Friday, 10 January 2014

Murder Bound, Continued


A Norwegian draug resembles a zombie because it is a walking corpse but also resembles a ghost because it haunts the living by night. Maybe a draug is a zombie possessed by its ghost, a concept to be found among James Bond's Voodooist adversaries in Ian Fleming's Live And Let Die?

One draug walks in Poul Anderson's historical fantasy short story, "The Tale of Hauk." Another seems to walk in his San Francisco-based detective novel, Murder Bound (New York, 1962). In the latter work, a Norwegian sailor imagines a drowned body clinging to the keel of a ship in the harbor and coming ashore by night... Thus, this detective novel refers both to the astronomical universe, which is the setting of much of Anderson's sf, and to Norse mythology, which is the background of several of his works of fantasy.

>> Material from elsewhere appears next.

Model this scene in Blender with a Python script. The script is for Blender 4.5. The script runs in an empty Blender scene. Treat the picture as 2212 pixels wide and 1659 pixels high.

I was right about one of the sailors being a Communist but that was an easy deduction because his politics were obvious from his dialogue. However, this man's secret activities do not include spying. Instead, he clandestinely visits his mentally retarded daughter who, despite his atheism, he has placed in the care of a convent, concealing her very existence from his colleagues, his comrades and even his second wife. (In this respect, he fortuitously resembles "Karla," the Russian adversary of John Le Carre's Smiley.) So far, this makes him a good man, although misguided, but I do not yet know whether he will turn out to be guilty of murder or attempted murder.